Provided data
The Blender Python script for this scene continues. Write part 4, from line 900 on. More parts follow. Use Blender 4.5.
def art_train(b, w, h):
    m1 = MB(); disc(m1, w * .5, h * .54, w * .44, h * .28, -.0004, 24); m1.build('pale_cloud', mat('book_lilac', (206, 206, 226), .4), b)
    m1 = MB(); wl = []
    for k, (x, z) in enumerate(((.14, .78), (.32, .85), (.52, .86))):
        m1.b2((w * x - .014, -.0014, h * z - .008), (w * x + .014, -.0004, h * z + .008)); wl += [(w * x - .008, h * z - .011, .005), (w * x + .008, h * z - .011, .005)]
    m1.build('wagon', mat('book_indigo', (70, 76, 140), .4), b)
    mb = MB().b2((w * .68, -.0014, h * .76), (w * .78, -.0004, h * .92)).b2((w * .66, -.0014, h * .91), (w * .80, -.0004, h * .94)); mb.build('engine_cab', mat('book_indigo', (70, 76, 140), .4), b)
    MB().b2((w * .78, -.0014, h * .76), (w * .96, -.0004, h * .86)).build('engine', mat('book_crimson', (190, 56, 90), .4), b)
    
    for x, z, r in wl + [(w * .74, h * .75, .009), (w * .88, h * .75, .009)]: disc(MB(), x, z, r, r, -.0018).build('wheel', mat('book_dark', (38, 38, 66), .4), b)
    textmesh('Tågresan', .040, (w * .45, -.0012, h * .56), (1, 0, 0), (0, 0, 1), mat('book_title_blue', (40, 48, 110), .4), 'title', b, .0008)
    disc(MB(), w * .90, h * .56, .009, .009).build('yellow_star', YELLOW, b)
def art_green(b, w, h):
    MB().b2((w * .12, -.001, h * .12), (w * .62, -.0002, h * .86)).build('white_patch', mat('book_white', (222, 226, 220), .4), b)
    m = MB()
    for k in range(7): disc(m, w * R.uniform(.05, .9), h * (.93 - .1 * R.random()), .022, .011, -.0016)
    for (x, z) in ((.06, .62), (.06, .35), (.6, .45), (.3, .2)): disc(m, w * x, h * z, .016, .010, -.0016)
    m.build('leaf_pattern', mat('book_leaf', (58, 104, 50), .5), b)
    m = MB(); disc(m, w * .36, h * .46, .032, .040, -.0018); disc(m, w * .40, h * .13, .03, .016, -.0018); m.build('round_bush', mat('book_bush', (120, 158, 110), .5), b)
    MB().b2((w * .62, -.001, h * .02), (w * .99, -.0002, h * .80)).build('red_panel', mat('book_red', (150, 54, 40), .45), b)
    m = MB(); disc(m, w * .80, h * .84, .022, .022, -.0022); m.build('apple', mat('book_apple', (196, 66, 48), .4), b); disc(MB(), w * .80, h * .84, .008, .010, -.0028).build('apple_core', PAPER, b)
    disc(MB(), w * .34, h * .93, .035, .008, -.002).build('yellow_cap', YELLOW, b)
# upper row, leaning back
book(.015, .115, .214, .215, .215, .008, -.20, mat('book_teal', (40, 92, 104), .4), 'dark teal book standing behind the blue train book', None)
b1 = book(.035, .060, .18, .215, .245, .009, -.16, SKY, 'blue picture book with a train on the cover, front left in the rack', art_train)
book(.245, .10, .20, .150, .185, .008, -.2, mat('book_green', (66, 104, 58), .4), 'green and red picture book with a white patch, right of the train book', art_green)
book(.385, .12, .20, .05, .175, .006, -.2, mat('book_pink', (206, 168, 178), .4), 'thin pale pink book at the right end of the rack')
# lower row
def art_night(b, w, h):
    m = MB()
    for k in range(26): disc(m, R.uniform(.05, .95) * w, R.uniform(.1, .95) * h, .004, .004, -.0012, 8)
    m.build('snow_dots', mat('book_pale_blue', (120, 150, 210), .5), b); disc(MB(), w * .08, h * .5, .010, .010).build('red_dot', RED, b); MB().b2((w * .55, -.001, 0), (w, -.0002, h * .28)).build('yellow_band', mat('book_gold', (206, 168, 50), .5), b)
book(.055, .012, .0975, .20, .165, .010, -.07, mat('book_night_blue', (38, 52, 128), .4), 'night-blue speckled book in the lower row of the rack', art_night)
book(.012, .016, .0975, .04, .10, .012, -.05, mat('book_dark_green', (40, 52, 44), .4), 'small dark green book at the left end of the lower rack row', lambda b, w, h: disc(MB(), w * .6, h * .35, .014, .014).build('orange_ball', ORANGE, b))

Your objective
Print the material above verbatim, first line through the line containing "MB().b2((w * .78, -.0014, h", both included.

Answer to the problem
The Blender Python script for this scene continues. Write part 4, from line 900 on. More parts follow. Use Blender 4.5.
def art_train(b, w, h):
    m1 = MB(); disc(m1, w * .5, h * .54, w * .44, h * .28, -.0004, 24); m1.build('pale_cloud', mat('book_lilac', (206, 206, 226), .4), b)
    m1 = MB(); wl = []
    for k, (x, z) in enumerate(((.14, .78), (.32, .85), (.52, .86))):
        m1.b2((w * x - .014, -.0014, h * z - .008), (w * x + .014, -.0004, h * z + .008)); wl += [(w * x - .008, h * z - .011, .005), (w * x + .008, h * z - .011, .005)]
    m1.build('wagon', mat('book_indigo', (70, 76, 140), .4), b)
    mb = MB().b2((w * .68, -.0014, h * .76), (w * .78, -.0004, h * .92)).b2((w * .66, -.0014, h * .91), (w * .80, -.0004, h * .94)); mb.build('engine_cab', mat('book_indigo', (70, 76, 140), .4), b)
    MB().b2((w * .78, -.0014, h * .76), (w * .96, -.0004, h * .86)).build('engine', mat('book_crimson', (190, 56, 90), .4), b)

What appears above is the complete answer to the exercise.